Differenze tra Rei e reddito di cittadinanza
Le differenze tra le due misure sono grandi solo su due punti – e la cosa non è irrilevante perché ha effetti sul costo: l’individuazione della soglia di povertà, che nel caso della proposta M5s è molto più alta, quindi la misura riguarderebbe una platea maggiore di quella stimata, a regime, per il Rei; così come sarebbero molto più alti gli importi medi e dunque il costo complessivo della misura. Inoltre, sembra (su questo non c’è sufficiente chiarezza) che si tenga conto solo del reddito e non della ricchezza, cioè dell’Isee, con tutti i rischi di “falsi poveri” che tale criterio comporta. Infine, a differenza del Rei, il sostegno sarebbe erogato fin che il bisogno persiste e non sospeso dopo 18 mesi, a prescindere che la situazione sia migliorata o meno. Il principio in sé è condivisibile (ed è adottato nella maggioranza delle democrazie occidentali). Ma se considerato insieme al grande numero dei potenziali beneficiari, alla difficoltà di approntare per ciascuno di loro un progetto lavorativo realistico e che li porti a superare la soglia di povertà posta relativamente molto in alto, il principio rischia di trasformare questa forma di sostegno al reddito in un contributo permanente. Rischia anche di provocare ingiustizie tra chi si trova sotto la soglia, ma non è disoccupato e dunque non ha i requisiti per ottenere il sostegno e chi è ufficialmente disoccupato e quindi, tramite il reddito di cittadinanza, ottiene un reddito fino alla soglia di povertà individuata. Per lo stesso motivo, rischia di favorire il lavoro nero.

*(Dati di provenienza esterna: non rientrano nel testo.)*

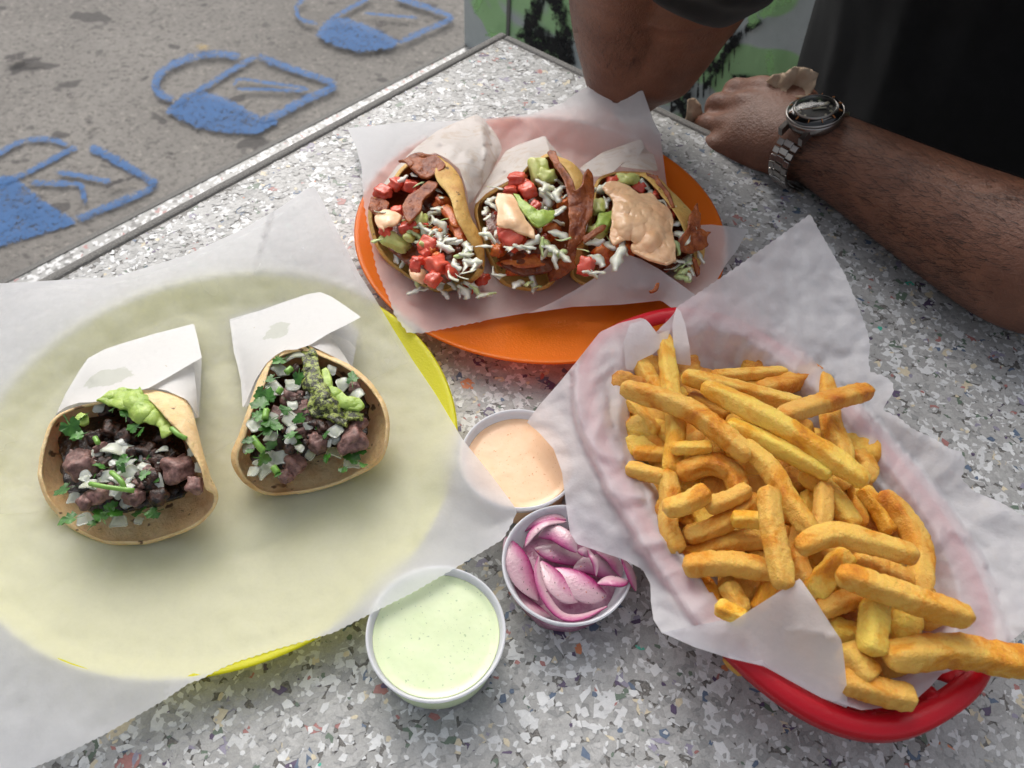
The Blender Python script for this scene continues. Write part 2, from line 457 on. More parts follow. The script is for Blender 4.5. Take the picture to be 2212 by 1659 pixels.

Tutte queste caratteristiche rendono la proposta insostenibile nel breve-medio periodo dal punto di vista finanziario e dubbia dal punto di vista sia dell’equità sia dell’efficacia. Ma non impedirebbero di utilizzarne gli importanti aspetti di universalismo a parità di bisogno e di vincolo di durata connesso all’uscita dal bisogno per migliorare il Rei. Innanzitutto, finanziandolo in modo adeguato a coprire, possibilmente con un ammontare più corposo, tutta la platea dei poveri assoluti e non solo meno della metà, come avverrà da giugno, quando entrerà in vigore sostituendo il più restrittivo Sia (sostegno per l’inclusione attiva) che lo ha preceduto. In secondo luogo, si potrebbe pensare di premiare chi si ingegna a procurarsi un reddito da lavoro, per quanto insufficiente, non togliendo, fino a una soglia da definire, un euro di sussidio per ogni euro guadagnato. In terzo luogo, andrebbe valutata la sensatezza, dal punto di vista dell’equità e dell’efficacia, di interrompere il sostegno dopo 18 mesi, anche se, nonostante gli sforzi e la buona volontà, la persona e la famiglia non sono riusciti a uscire dalla povertà assoluta.
Chi ha a cuore la sorte dei poveri – e non pensa che debbano vivere in apnea in attesa che la domanda di lavoro sia adeguata numericamente al bisogno e offra sempre un reddito decente – non può continuare a ripetere come un mantra che invece di sostenere il reddito occorre creare lavoro, come se le due cose fossero in alternativa. Come se ci fosse abbastanza lavoro per tutti e se bastasse avere un lavoro per uscire dalla povertà, in un paese in cui oltre il 12 per cento delle famiglie di operai è in povertà assoluta e oltre l’11 per cento dei minori che si trovano in povertà assoluta vive in una famiglia dove c’è una persona che lavora. Senza fughe in avanti, con realismo, si può migliorare il Rei anche sulla base di un accurato monitoraggio di ciò che funziona e ciò che invece va cambiato. Senza buttare a mare il poco, ma importante, che si è cominciato a fare, in nome di promesse che è impossibile mantenere. Un ragionamento analogo vale anche per il “reddito di dignità”, proposto in modo molto più generico dalla coalizione di centro-destra.